Attaching the speedometer cable to the transmission. What a pain!!! There is barely enough room to do this due to the upper torsion bar support. I took 360Fish advice and had to grind town the corners of the speedometer cable hex nut. What I found out by accident is that the speedometer gear/attachment on the transmission is an eccentric. I removed the hold down clamp and removed the section completely. I inspected the O-ring and it was good. Lube the O-ring with transmission fluid and install back into the transmission while carefully mating the gears. I was then able to turn the speedometer connection towards the back of the transmission. I installed the hold down clamp while aligning the notches in the transmission speedometer connection. It worked! I had just enough room and didn't have to (or want to) grind the upper torsion bar support. Next, install the transmission cross member and attach it to base of the transmission. Torque all of the bolts.
I want to mention that my 70 Challenger has the steering column gear shifter. I did not have to go into the process of modifying any hardware as 360Fish did for a floor shifter car. The only thing I did was exchange the transmission gear shifter lever and kick down lever from the 727 to the A518.
Electrical, this is where things got a little confusing. The 727 and A518 both have a three prong neutral safety switch plug on the transmission. The first wire is black. This is your 12 volt DC power wire. The second (or middle wire) is brown with a yellow stripe. This goes to your starter relay in the engine compartment next to the battery. The third wire is black with a white stripe. This is for your reverse lights. The A518 has a yellow connector with a two or three wire connection. My A518 only has overdrive. My connector only has two wires. You have a locking torque converter and overdrive. Your connector will have three wires. As 360Fish explained in his write up, connect a wire from your black wire 12 volt DC on the neutral safety switch and attach it to the center wire that connects to the yellow plug. Refer to 360Fish wiring diagram to complete the circuits for a locking torque converter A518 transmission. Also, the PATC transmission webpage has good information and products to support a locking torque convertor A518 transmission and control it automatically without the use of toggle switches.
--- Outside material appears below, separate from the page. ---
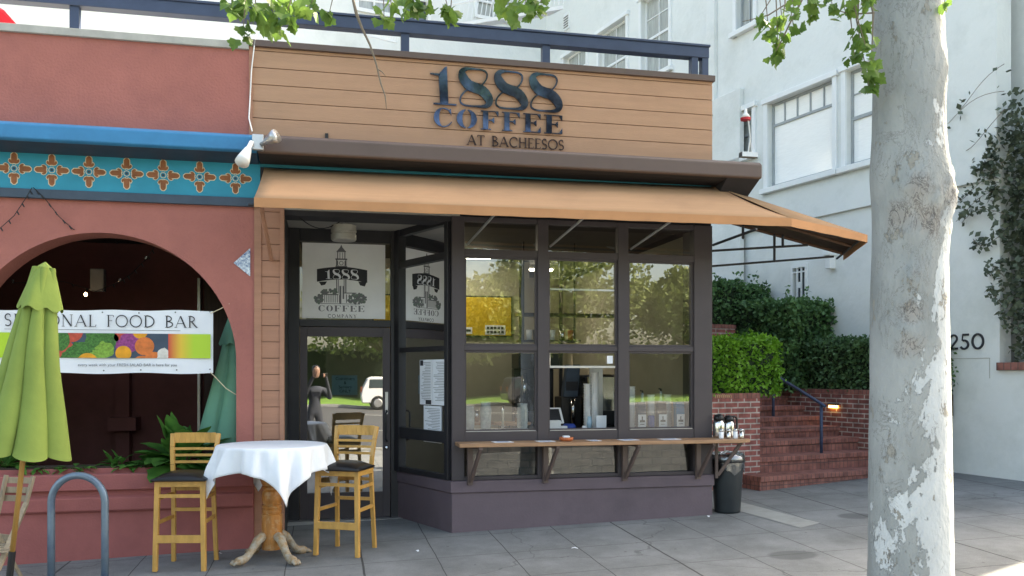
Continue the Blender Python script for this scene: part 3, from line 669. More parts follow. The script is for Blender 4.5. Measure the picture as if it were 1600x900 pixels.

For my overdrive only transmission, I connected the 12 volt DC power wire on my neutral safety switch to a blue wire on the A518 transmission yellow connection port. The remaining wire was orange. This is the overdrive transmission relay ground wire. I ran this wire to a toggle switch under the dash board near the steering column for easy access. I connected the other side of the toggle switch to a good ground connection. I used a steering column mount. Basically when flipping the toggle switch, you are connecting the ground on the coil of the overdrive unit inside the transmission. When the coil energizes, the transmission will shift into fourth gear (overdrive).
Measuring the drive shaft length...
With help I used a tape measure and measured from the transmission spline gear face to the center U-joint opening on the pinion of the rear end. I highly recommend taking pictures of the measurements and giving copies of these measurements to the drive shaft shop to avoid miscommunication. Your car MUST be level and at ride height for a correct drive shaft measurement. I had the rear jack stands on the rear axle housing for ride height. I used a small bubble level on the tops of the doors to indicate being level (or very close to).
Other information...
I needed to change the transmission filter, oil pan, and gasket. The original pan was wet and was somewhat rusty. The transmission filter was no problem. I bought this at my local auto parts shop. Breakout your wallet! The oil pan and gasket are a dealer only parts. The gasket is a special reusable type molded plastic material with rubber gasket material weaved into it. The oil pan was deeper than the original. The transmission system including torque converter will hold 10 quarts of oil. The transmission oil pan and gasket cost me $182.00.
I took 360Fish advise and added a transmission cooler. I purchased some bulk straight steel 5/16" tubing and bent my own lines to connect the transmission cooler. I also installed new pre-bent transmission lines from In-Line Tube. I purchased the transmission cooler from Rock Auto. I matched the cooler size with the original year make and model truck the transmission came out of. Note when connecting rubber transmission hoses to steel lines, you CANNOT use fuel line. Transmission oil runs hotter and under more pressure than rubber fuel lines. You MUST use rubber hose made for transmissions. Also, when connecting transmission rubber hoses to steel lines, double flare the steel lines. Use fuel injector clamps to secure. I personally used two fuel injector clamps per connection.
I installed the muffler/exhaust pipe, starter, and made sure my shifting and kickdown linkages all worked without binding. I also installed high temperature muffler wrap around exhaust pipes I thought were a little close to the transmission and cooler lines.
Well I think that about covers it. I'm waiting for my 2 degree axle shims to arrive so I can install and test drive. If I think of anything else, I'll be sure to continue this thread. Best of luck with the engine/transmission install.